How important is strategy to a law firm’s success or failure?
AN: All things being equal, it helps. Though a strategy is also a proxy for being willing to face a few hard decisions rather than kick problems down the road. You could argue that a sensible leadership that is willing to address issues as they arise doesn’t need to worry too much about a 2020 vision. Ultimately, strategy is a means to an end, not the end. It’s about having goals in an industry where many of your rivals’ goal is to still to eat your lunch.
How important is leadership in law?
AN: It’s hard to be remotely scientific on this. That said, I’ve met and known a lot of law firm leaders over more than a decade, during which I’ve tracked the performance of a lot of law firms. My gut is that you usually get a decent sense of the effective and ineffective leaders and the general standard has improved in law over recent years.
The better firms tend to have better leadership and perform better as a kind of feedback loop and also because a duff firm is unlikely to breed an outstanding leader. It’s very rare to see a law firm with a poor leader do well, though it does happen if they are well placed and not short of good partners. When I have seen what I would regard as a poor leader take over, the law firms quite often start to drift a little.

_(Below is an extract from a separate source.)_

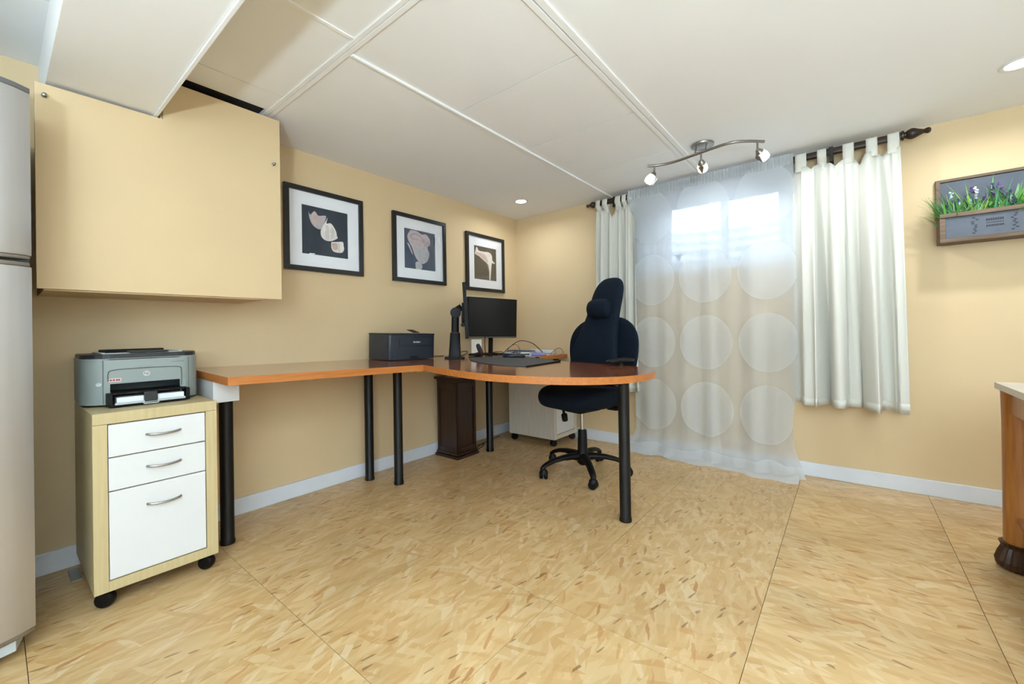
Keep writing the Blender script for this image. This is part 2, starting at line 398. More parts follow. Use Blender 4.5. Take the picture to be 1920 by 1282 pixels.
# window well outside
well = mat('galvanised_well', (214, 218, 224), 0.6, var=0.08, scale=5)
bm = nb()
grid(bm, 28, 40, lambda u, v: (1.865 - 0.78*math.cos(PI*u), 0.26 + 0.75*math.sin(PI*u)**0.8, 0.95 + 1.0*v + 0.0) if True else None)
for vtx in bm.verts: vtx.co.y += 0.012*math.sin(vtx.co.z*70)
o = tag(obj('window_well', bm, well, None, True), 'corrugated pale window well wall outside the basement window', 'window well'); o.modifiers.new('s', 'SOLIDIFY').thickness = 0.004
bm = nb(); prism(bm, [(1.865 - 0.76*math.cos(PI*k/20), 0.262 + 0.73*math.sin(PI*k/20)**0.8) for k in range(21)], 0.95, 1.30); tag(obj('gravel_bed', bm, mat('snowy_gravel', (226, 230, 236), 0.9, var=0.15, scale=60, bump=0.6, bscale=80)), 'pale gravel bed inside the window well outside', 'gravel')

# ------------------------------------------------------------------ desks
EDGE = 0.036
def desktop(name, poly, parent, loc):
    bm = nb()
    a = [bm.verts.new((x-loc[0], y-loc[1], deskz(x, y)-EDGE)) for x, y in poly]
    b = [bm.verts.new((x-loc[0], y-loc[1], deskz(x, y))) for x, y in poly]
    ring_faces(bm, [a, b])
    es = {e for v in b for e in v.link_edges if e.verts[0] in b and e.verts[1] in b}
    bmesh.ops.bevel(bm, geom=list(es), offset=0.0015, segments=1, affect='EDGES')
    o = obj(name, bm, None, parent, None, [M['cherry_top'], M['cherry_edge']])
    facemat(o, lambda p: 0 if p.normal.z > 0.8 else 1)
    return o
def leg(parent, x, y, top, loc, r=0.029):
    bm = nb(); lathe(bm, [(r+0.003, 0.0004), (r+0.003, 0.016), (r, 0.022), (r, top-0.004), (r+0.016, top-0.003), (r+0.016, top-0.0006)], 24, Matrix.Translation((x-loc[0], y-loc[1], 0)))
    return obj('leg', bm, M['black'], parent, 30)
L1 = (0.3, -2.28, 0)
t = thing('wall_desk', 'narrow cherry-brown desk along the left wall beside the file cabinet', 'desk', L1)
desktop('desktop', [(0.004, -2.800), (0.600, -2.800), (0.655, -1.783), (0.004, -1.783)], t, L1)
leg(t, 0.326, -2.726, 0.690, L1); leg(t, 0.105, -1.815, deskz(.105, -1.815)-EDGE, L1)
bm = nb(); x0, x1, y0, y1 = 0.004, 0.392, -2.796, -2.690
a = [bm.verts.new((x-L1[0], y-L1[1], 0.690)) for x, y in ((x0, y0), (x1, y0), (x1, y1), (x0, y1))]
b = [bm.verts.new((x-L1[0], y-L1[1], deskz(x, y)-EDGE-0.0005)) for x, y in ((x0, y0), (x1, y0), (x1, y1), (x0, y1))]
ring_faces(bm, [a, b]); obj('support_beam', bm, M['white_lam'], t)
bm = nb(); box(bm, 0.36-L1[0], 0.385-L1[0], -2.689-L1[1], -2.676-L1[1], 0.765, 0.7885); obj('bracket', bm, M['rod'], t)

L2 = (0.9, -1.2, 0)
t = thing('corner_desk', 'cherry-brown corner desk with a rounded peninsula end on black legs', 'desk', L2)
front = spline2([(0.66, -1.785), (1.0, -1.868), (1.234, -1.892), (1.413, -1.862), (1.571, -1.793), (1.667, -1.722), (1.755, -1.62), (1.815, -1.51), (1.845, -1.40), (1.855, -1.29), (1.845, -1.18), (1.81, -1.05), (1.73, -0.94), (1.61, -0.88), (1.40, -0.865), (1.1, -0.86)], 4)
poly = [(0.004, -1.781), (0.655, -1.781)] + front[1:] + spline2([(0.9, -0.83), (0.72, -0.70), (0.62, -0.52), (0.60, -0.35)], 4) + [(0.60, -0.016), (0.004, -0.016)]
desktop('desktop', poly, t, L2)
for x, y in ((0.336, -1.745), (0.321, -0.819), (1.755, -1.363)): leg(t, x, y, deskz(x, y)-EDGE-0.0005, L2)
bm = nb(); box(bm, 0.36-L2[0], 0.60-L2[0], -1.79-L2[1], -1.72-L2[1], 0.756, 0.768, 0.001); obj('joining_plate', bm, M['birch'], t)

# ------------------------------------------------------------------ file cabinets on casters
def handle_bm(bm, x, yc, z, L=0.105):
    pts = [(x, yc-L/2, z+0.001), (x+0.010, yc-L/2+0.006, z+0.001), (x+0.018, yc-L/4, z-0.001), (x+0.021, yc, z-0.002), (x+0.018, yc+L/4, z-0.001), (x+0.010, yc+L/2-0.006, z+0.001), (x, yc+L/2, z+0.001)]
    tube(bm, spline(pts, 4), [0.0045]*25, 8)
def caster(parent, x, y, r=0.03, ry=0.0, turn=0):
    bm = nb(); Mx = Matrix.Translation((x, y, r+0.0004)) @ Matrix.Rotation(turn, 4, 'Z') @ Matrix.Rotation(R(90), 4, 'X')
    lathe(bm, [(0.010, -0.020), (r*0.8, -0.019), (r-0.003, -0.015), (r, -0.008), (r, 0.008), (r-0.003, 0.015), (r*0.8, 0.019), (0.010, 0.020)], 24, Mx)
    tube(bm, [(x-0.012, y, r), (x-0.012, y, 0.0635)], 0.008, 8)
    return obj('caster', bm, M['plastic_black'], parent, 35)
def file_cabinet(label, x0, x1, y0, y1, top, body):
    loc = ((x0+x1)/2, (y0+y1)/2, 0)
    t = thing('file_cabinet', label, 'cabinet', loc, 0, 'white-fronted rolling file cabinets')
    hx, hy = (x1-x0)/2, (y1-y0)/2; zb = 0.064; fr = 0.040
    bm = nb(); box(bm, -hx, hx-0.02, -hy, hy, zb, top-0.042, 0.001)
    obj('body', bm, body, t)
    bm = nb(); box(bm, -hx, hx, -hy, hy, top-0.041, top, 0.0015); obj('top', bm, body, t)
    bm = nb()
    box(bm, hx-0.019, hx, -hy, -hy+fr, zb, top-0.042, 0.001); box(bm, hx-0.019, hx, hy-fr, hy, zb, top-0.042, 0.001)
    box(bm, hx-0.019, hx, -hy+fr, hy-fr, zb, zb+0.037, 0.001)
    obj('front_frame', bm, body, t)
    zs = [(top-0.166, top-0.045), (top-0.291, top-0.169), (zb+0.040, top-0.294)]
    for k, (a, b) in enumerate(zs):
        bm = nb(); box(bm, hx-0.0195, hx-0.003, -hy+fr+0.0025, hy-fr-0.0025, a+0.001, b-0.001, 0.001)
        d = obj('drawer', bm, M['white_lam'], t)
        bm = nb(); handle_bm(bm, hx-0.003, 0.012, (a+b)/2+0.004 if k < 2 else b-0.078); obj('handle', bm, M['nickel'], d, True)
    for sx, sy, tn in ((1, -1, 0.9), (1, 1, 0.7), (-1, -1, 0.2), (-1, 1, 0.3)): caster(t, sx*(hx-0.034), sy*(hy-0.034), 0.0305, 0, tn)
    return t
file_cabinet('birch rolling file cabinet with three white drawers under the grey printer', 0.04, 0.54, -3.208, -2.825, 0.722, M['birch'])
file_cabinet('pale rolling file cabinet under the corner desk behind the office chair', 0.22, 0.715, -0.435, -0.055, 0.70, M['birch_pale'])

# ------------------------------------------------------------------ grey laser printer
gp = mat('grey_green_plastic', (152, 162, 158), 0.45, var=0.02)
gpl = mat('pale_grey_plastic', (186, 194, 194), 0.4, var=0.02)
dk = mat('charcoal_plastic', (44, 46, 48), 0.4, var=0.05)
t = thing('laser_printer', 'grey desktop laser printer with an open paper tray on the birch cabinet', 'printer', (0.205, -3.022, 0.7225)); t.scale = (1.05, 1.13, 1.06)
H1 = 0.198
prof = [(-0.155, -0.165), (-0.155, 0.165), (0.05, 0.172)] + [(0.05+0.09*math.sin(R(a)), 0.10+0.072*math.cos(R(a))) for a in range(10, 91, 16)]
left = [(x, -y) for x, y in reversed(prof)]
outline = prof + left
def shell(bm, poly, z0, z1, cut=None):
    prism(bm, poly, z0, z1, None, 0.004)
# lower body with front mouth: build as ring of pieces
bm = nb()
prism(bm, [(x, y) for x, y in outline if True], 0.085, H1-0.018, None, 0)
prism(bm, [(-0.155, -0.165), (-0.155, 0.165), (0.05, 0.172), (0.05, -0.172)], 0.008, 0.085)
for s in (1, -1):
    pc = [(0.05, s*0.172)] + [(0.05+0.09*math.sin(R(a)), s*(0.10+0.072*math.cos(R(a)))) for a in range(10, 91, 16)] + [(0.14, s*0.118), (0.05, s*0.118)]
    prism(bm, pc if s > 0 else list(reversed(pc)), 0.008, 0.085)
obj('body', bm, gp, t, 30)
bm = nb(); prism(bm, [(x*0.97, y*0.985) for x, y in outline], H1-0.0178, H1, None, 0.004); obj('top_cover', bm, dk, t)
bm = nb()
rim = [(x*1.0, y*1.0) for x, y in outline]
prism(bm, rim, H1-0.0215, H1-0.0165, None, 0.001); obj('rim', bm, gpl, t, 30)
# output tray recess look: raised pale frame and black well
bm = nb(); box(bm, -0.13, 0.10, -0.118, -0.106, H1, H1+0.006, 0.002); box(bm, -0.13, 0.10, 0.106, 0.118, H1, H1+0.006, 0.002); box(bm, 0.088, 0.10, -0.106, 0.106, H1, H1+0.004, 0.001)
obj('tray_frame', bm, gpl, t)
bm = nb(); box(bm, -0.13, 0.087, -0.1055, 0.1055, H1+0.0002, H1+0.0015); obj('output_well', bm, mat('black_well', (10, 10, 11), 0.5), t)
bm = nb(); box(bm, 0.06, 0.125, -0.045, 0.07, H1+0.004, H1+0.010, 0.002); obj('paper_stop', bm, dk, t)
bm = nb(); box(bm, -0.135, -0.115, -0.10, 0.10, H1, H1+0.014, 0.003); obj('rear_lip', bm, M['plastic_black'], t)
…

But it’s complex. There is a particular challenge for leaders at the largest global firms that has emerged over the last decade which is a lot about the logistics of how you wrangle such a complex beast built on a partnership model. That’s very difficult to get right and London’s big four has generally struggled with that since the easy growth ended.
The gap between high-performing firms and laggards is huge and has been for the last seven to eight years – what separates the firms with ‘Gulfstream growth’ from the herd?
AN: At best, I only half know, because of the reasons I’ve given. Some of it is luck. But I’m surprised there hasn’t been a more coherent focus on that startling gap in performance in the legal industry though, because it’s huge.
How important is focus to a practice?
AN: It generally helps; it certainly helps to have things that you are known for that you are very good at. It’s clear that law firms do get a lot harder to manage once they get to a certain size. That said, I’ve seen firms with pretty hazy focus do fine, especially if they’ve got the chops at partnership level. I sometimes think focus is a virtue but an overrated one.
Will the accountants be a major threat?
AN: I’m doubtful. That’s not because they don’t have the ability to be – they do. The problem that they have is that they are part of huge organisations in which the legal product line is tiny. It’s very difficult for them to feel anything like core or not be trampled by the wider considerations of the parent, which can be impacted by regulatory or strategic issues completely outside their control. That said, they are becoming more sophisticated in working out areas in which they have a more distinctive sales pitch rather than replicating the practice lines of a law firm. You have to assume they’ll become more of a force.
What will the UK legal market look like in 2018?
AN: The American advance will have continued; I wouldn’t be surprised if the Magic Circle will be weaker; technology-driven law will have become more important both in New Law providers and law firms. I don’t see a weakening of the position of mid-tier firms as a breed over that timeline.